Aruanas” surge em um momento oportuno da história brasileira. Escrita por Estela Renner e Marcos Nisti, a série discute a questão ambiental envolvendo o uso de agrotóxicos despejados na natureza e o garimpo ilegal. Tudo isso envolto de mulheres fortes, ativismo e uma trama fluida. 

Apesar de ter traços do melodrama típico das novelas globais, a produção se mostra madura quanto à construção narrativa e o desenvolvimento dos personagens. É interessante perceber como os indivíduos presentes na trama central são multifacetados e complexos.  

Estas qualidades carentes na teledramaturgia contemporânea da emissora tem sido um dos pontos fortes dos produtos apresentados exclusivamente no GloboPlay. A plataforma de streaming da Globo possibilita a experimentação e a expansão do conteúdo audiovisual para além da TV convencional. Prova disso são foram as excelentes “Assédio” e “Sob Pressão”. 

DISTÂNCIA DE MANIQUEÍSMOS 

Uma das maiores conquistas de “Aruanas” está em seu texto. Longe de ser panfletário e didático, o roteiro de Renner e Nisti conduz à reflexão. Os dez episódios tocam em aspectos fundamentais para a discussão da exploração desenfreada dos recursos naturais, destacando desde a base da cadeia exploratória até a politicagem e projetos votados na calada da noite, passando pela questão indígena e a burocracia do judiciário.  
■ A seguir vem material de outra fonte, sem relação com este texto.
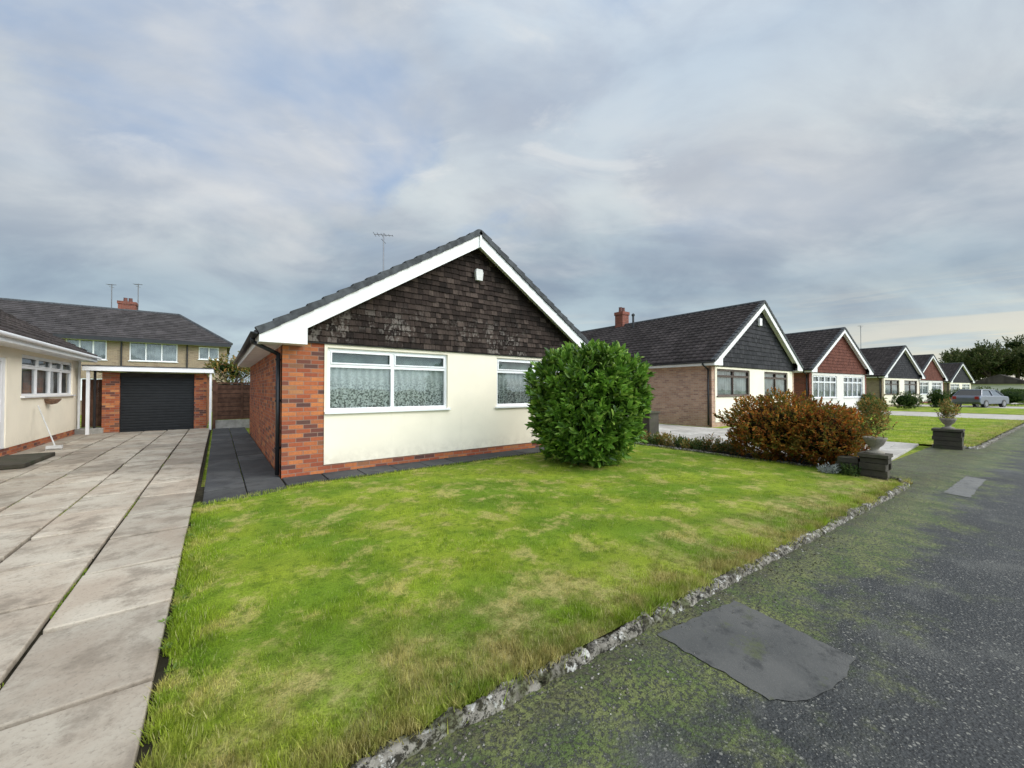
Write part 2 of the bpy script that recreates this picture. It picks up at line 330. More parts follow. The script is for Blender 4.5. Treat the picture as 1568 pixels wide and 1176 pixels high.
# ---------------------------------------------------------------- window
def window(par,x0,x1,z0,z1,y=0.,mull=(.5,),trans=.28,fr='upvc',cur='lace',sill=True):
    w=.055; b=MB(); ya,yb=y+.03,y+.10
    b.box(x0,x1,ya,yb,z0,z0+w).box(x0,x1,ya,yb,z1-w,z1).box(x0,x0+w,ya+.001,yb,z0+w,z1-w).box(x1-w,x1,ya+.001,yb,z0+w,z1-w)
    xs=[x0+w]+[x0+(x1-x0)*f for f in mull]+[x1-w]
    for f in mull: c=x0+(x1-x0)*f; b.box(c-w*.6,c+w*.6,ya+.001,yb,z0+w,z1-w)
    zt=z1-(z1-z0)*trans
    if trans:
        for i in range(len(xs)-1): b.box(xs[i],xs[i+1],ya+.003,yb,zt-.03,zt+.03)
    if trans:
        for i in range(len(xs)-1):
            a,c=xs[i]+(.034 if i else 0),xs[i+1]-(.034 if i<len(xs)-2 else 0)
            b.box(a,c,ya-.012,ya+.02,zt+.031,zt+.06).box(a,c,ya-.012,ya+.02,z1-w-.028,z1-w+.001)
            b.box(a,a+.028,ya-.012,ya+.02,zt+.06,z1-w-.028).box(c-.028,c,ya-.012,ya+.02,zt+.06,z1-w-.028)
    b.obj('window_frame',M[fr],par,bevel=.004)
    MB().poly([(x0+w,y+.07,z0+w),(x1-w,y+.07,z0+w),(x1-w,y+.07,z1-w),(x0+w,y+.07,z1-w)]).obj('window_pane',M['glass'],par)
    n=int((x1-x0)/.02); V=[];F=[]
    dep=.13
    for i in range(n+1):
        x=x0+(x1-x0)*i/n; yy=y+dep+.010*math.sin(x*46+2*math.sin(x*5))
        V+= [(x,yy,z0-.05),(x,yy,zt if (trans and cur=='lace') else z1+.05)]
    for i in range(n): F.append((2*i,2*i+2,2*i+3,2*i+1))
    mesh_obj('curtain',V,F,M[cur],par,True,False)
    if trans and cur=='lace':
        V=[];F=[]
        for i in range(n+1):
            x=x0+(x1-x0)*i/n; yy=y+.16; V+=[(x,yy,zt-.1),(x,yy,z1+.05)]
        for i in range(n): F.append((2*i,2*i+2,2*i+3,2*i+1))
        mesh_obj('fanlight_room_shade',V,F,M['room_shade'],par,True,False)  # flat sheet behind the fanlights, room shade painted as its colour
    if sill: MB().box(x0-.05,x1+.05,y-.07,y+.04,z0-.045,z0-.001).obj('window_sill',M[fr],par,bevel=.006)

def shingles(par,y,zb,xl,xr,ztop,mat,exp=.125,wmin=.09,wmax=.2,rough=1.):
    b=MB(); z=zb
    while z<ztop:
        a=xl(z+exp); c=xr(z+exp)
        if c-a<.1: break
        x=a
        while x<c:
            w=random.uniform(wmin,wmax); x2=min(x+w,c)
            if x2-x>.02:
                j=random.uniform(-.006,.005)*rough; j2=j+random.uniform(-.004,.004)*rough
                if rough>.9 and random.random()<.04: j-=.02; j2-=.015
                t0=random.uniform(.028,.038); bb=len(b.v)
                zu=z+exp+.03
                x2g=x2-random.uniform(.003,.007)
                b.v+=[(x,y-t0,z+j),(x2g,y-t0-random.uniform(-.004,.004),z+j2),(x2g,y-.004,zu),(x,y-.004,zu),(x,y+.01,z+j),(x2g,y+.01,z+j2),(x2g,y+.01,zu),(x,y+.01,zu)]
                b.f+=[tuple(bb+i for i in q) for q in ((0,1,2,3),(4,5,1,0),(1,5,6,2),(4,0,3,7),(3,2,6,7))]
            x=x2
        z+=exp
    mesh_obj('gable_cladding',b.v,b.f,M[mat],par,False,False)

# ---------------------------------------------------------------- bungalow
def bungalow(name,peak,rz,W,ez,pk,D,base=0.,side='brick',panel='render',pier='brick',clad='shingle',tile='tile',wins=None,detail=True,barge='barge',pierw=.65,zclad=2.35,plinth='brick'):
    ov=.35; vy=-.30; c,s=math.cos(rz),math.sin(rz); lx,ly=W/2,vy
    org=(peak[0]-(c*lx-s*ly),peak[1]-(s*lx+c*ly),base); E=empty(name,org,rz)
    tan=(pk-ez)/(W/2); zt=lambda x: ez+tan*min(x,W-x)
    xl,xr=ov,W-ov
    b=MB(); zs=zt(ov)-.1
    b.box(xl,xl+.1,.001,D,-.1,zs).box(xr-.1,xr,.001,D,-.1,zs)
    b.prism([(xl+.1,-.1),(xr-.1,-.1),(xr-.1,zs),(W/2,pk-.12),(xl+.1,zs)],D-.1,D-.001)
    b.obj('side_walls',M[side],E)
    MB().prism([(xl+.02,zclad-.02),(xr-.02,zclad-.02),(xr-.02,zt(xr)-.1),(W/2,pk-.1),(xl+.02,zt(xl)-.1)],.02,.08).obj('gable_backing',M['dark'],E)
    ops=[w[:4] for w in wins]
    a,d=xl+pierw,xr-pierw
    wall_open('brick_pier',xl,a,-.1,zclad,[],0,.12,M[pier],E); wall_open('brick_pier_right',d,xr,-.1,zclad,[],0,.12,M[pier],E)
    wall_open('plinth',a,d,-.1,.17,[],.0,.12,M[plinth],E)
    wall_open('front_wall',a,d,.17,zclad,ops,-.018,.14,M[panel],E)
    for w in wins: window(E,w[0],w[1],w[2],w[3],-.0,w[4],w[5],w[6],w[7])
    MB().box(xl+.1,xr-.1,1.2,1.25,0,zclad).box(xl+.1,xr-.1,.12,D-.1,zclad,zclad+.03).obj('inner_wall',M['dark'],E)
    shingles(E,-.035,zclad,lambda z:max(xl-.02,(z-ez+.10)/tan),lambda z:W-max(xl-.02,(z-ez+.10)/tan),pk,clad,.113 if detail else .2,.09 if detail else .15,.20 if detail else .3,1. if detail else .3)
    MB().box(xl,xr,-.05,-.0,zclad-.03,zclad-.002).obj('cladding_drip',M['dark'],E)
    S=math.hypot(W/2,pk-ez); U=np.array([W/2,0,pk-ez]); U2=np.array([-W/2,0,pk-ez])
    tile_slope('roof_slope_left',(0,vy,ez),(0,1,0),D-vy+.25,U,S,M[tile],E)
    tile_slope('roof_slope_right',(W,vy,ez),(0,1,0),D-vy+.25,U2,S,M[tile],E)
    y=vy; b=MB()
    while y<D+.2:
        pts=[(W/2+.13*math.cos(t),pk-.03+.10*math.sin(t)) for t in np.linspace(0,math.pi,8)]
        b.prism(pts,y,y+.435); y+=.45
    b.obj('ridge_tiles',M['ridge'],E)
    b=MB(); n=int(S/.3); u=(W/2/S,(pk-ez)/S); nn=(-u[1],u[0])
    for side_ in (0,1):
        for i in range(n+1):
            s0=i*S/(n+1)-.02; s1=(i+1)*S/(n+1)+.02
            P=lambda s_,h:(u[0]*s_+nn[0]*h,ez+u[1]*s_+nn[1]*h)
            pl=[P(s0,-.045),P(s1,-.06),P(s1,.045),P(s0,.075)]
            if side_: pl=[(W-q[0],q[1]) for q in pl]
            b.prism(pl,vy-.035+(.002 if i%2 else 0),vy+.12)
    b.obj('verge_tiles',M['ridge'],E)
    for side_ in (0,1):
        bw=.23
        pl=[(0.,ez-.06),(W/2-.001,pk-.06),(W/2-.001,pk-.06-bw*1.15),(.68,zt(.68)-.06-bw*1.15),(.68,ez-.17),(0.,ez-.17)]
        if side_: pl=[(W-q[0],q[1]) for q in pl]
        MB().prism(pl,vy,vy+.025).obj('barge_board',M[barge],E,bevel=.003)
        q=[(.68,zt(.68)-.20),(W/2,pk-.20),(W/2,pk-.19),(.68,zt(.68)-.19)]
        if side_: q=[(W-p[0],p[1]) for p in q]
        MB().prism(q,vy+.026,-.06).obj('verge_soffit',M[barge],E)
    b=MB(); b.box(.0,ov-.002,vy+.026,D,ez-.17,ez-.155).box(W-ov+.002,W,vy+.026,D,ez-.17,ez-.155).box(.0,.02,vy+.026,D,ez-.155,ez-.02).box(W-.02,W,vy+.026,D,ez-.155,ez-.02)
    b.box(.36,.66,vy+.026,-.02,ez-.17,ez-.156).box(W-.66,W-.36,vy+.026,-.02,ez-.17,ez-.156)
    b.obj('eaves_fascia',M[barge],E)
    b=MB()
    for gx in (-.055,W+.055):
        pts=[(gx+.058*math.cos(t),ez-.02+.06*math.sin(t)) for t in np.linspace(math.pi,2*math.pi,9)]+[(gx+.05,ez-.02),(gx-.05,ez-.02)]
        b.prism(pts,vy,D+.1)
    b.tube((-.055,.15,ez-.06),(-.055,.15,ez-.16),.036).tube((-.055,.15,ez-.14),(xl-.045,.12,ez-.32),.034).tube((xl-.045,.12,ez-.30),(xl-.045,.12,.06),.034)
    for zz in (.5,1.3,2.0): b.box(xl-.09,xl+.0,.10,.14,zz,zz+.03)
    b.obj('gutter_and_downpipe',M['black'],E,True)
    return E,org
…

Dessa forma, a série consegue apresentar lados distintos do conflito ecológico, desenhando a cadeia intrincada que permeia o crime na Amazônia. Isso poderia lhe conferir um estigma enfadonho ou irreal, como outras produções já o fizeram, entretanto, o roteiro alcança a atenção do público e o mantém intrigado e atraído por descobrir o próximo passo das ativistas. Parte disso se deve ao subtexto e a pitada do gênero policial capaz de promover reviravoltas e acontecimentos enérgicos.  

Contando com grandes nomes da dramaturgia nacional, “Aruanas” também acerta na complexidade de seus personagens. Cada uma das ativistas é moldada de acordo com o olhar que possui sobre o ambientalismo e a luta social. Isso se torna perceptível conforme o público adentra no mundo particular de cada uma delas: Luisa (Leandra Leal), Natalie (Debora Falabella) e Verônica (Tais Araújo) são as heroínas da história, mas longe de serem perfeitas ou idealizadas.  

As três possuem falhas e representam temas importantes e atuais para serem discutidos em relação à mulher contemporânea, como gravidez interrompida, guarda compartilhada, violência contra mulher e sororidade. Os roteiristas são eficazes em não mostrá-las como imaculadas, mas com contradições e tribulações identificáveis. Isso só traz ganhos, já que humaniza “Aruanas” e a afasta do tom piegas e maniqueísta.  

Nesse sentido, é importante destacar a sensível interpretação de Luiz Carlos Vasconcelos. Ele dá vida ao vilão Miguel, o qual, ao mesmo tempo, em que é um homem de negócios inescrupuloso, dedica todo o carinho e afinco à neta com paralisia cerebral e todos aqueles que fazem bem a menina. A interpretação de Vasconcelos adiciona uma faceta interessante ao personagem, levando muitas vezes ao questionar se suas atitudes não seriam mais relevantes que as desconfianças dos ativistas.  

 PRESENÇA LOCAL

E é claro que não poderia falar de “Aruanas” sem citar a presença amazônida na trama. Rodada em Manacapuru e Iranduba, municípios da região metropolitana de Manaus, bate um contentamento ao assistir e identificar as locações como o Porto das duas cidades, o hotel que fica na avenida principal de Manacapuru e até mesmo o desativado “Eduardinho” utilizado na série como “o terminal 3 de Guarulhos”. 

Entretanto, nada é mais satisfatório do que ver os nossos artistas ao lado dos reconhecidos atores globais. Embora com participações pequenas, os atores locais defenderam com afinco seus personagens e mostraram que no Amazonas há intérpretes de qualidade tanto quanto em qualquer região do país. 

Destaco, principalmente, Italo Rui e Isabela Catão que conseguiram passar tridimensionalidade e complexidade como o suposto assassino do jornalista e a esposa do comunicador, respectivamente. A dupla vem se sobressaindo em produções locais e evidencia, em “Aruanas”, que ainda há muito potencial a ser explorado. São dois nomes a estar atento. 

Aruanas” é uma série imprescindível para o atual contexto político e vem sem ter amarras ou estar em cima do muro. A produção quer passar a sua mensagem e gritar em prol dos ativistas e do meio ambiente e é isso que faz mantendo seu equilíbrio entre a arte e a ideologia. Sem ser piegas ou forçada, ela também evidencia novos rumos para as produções do Globoplay.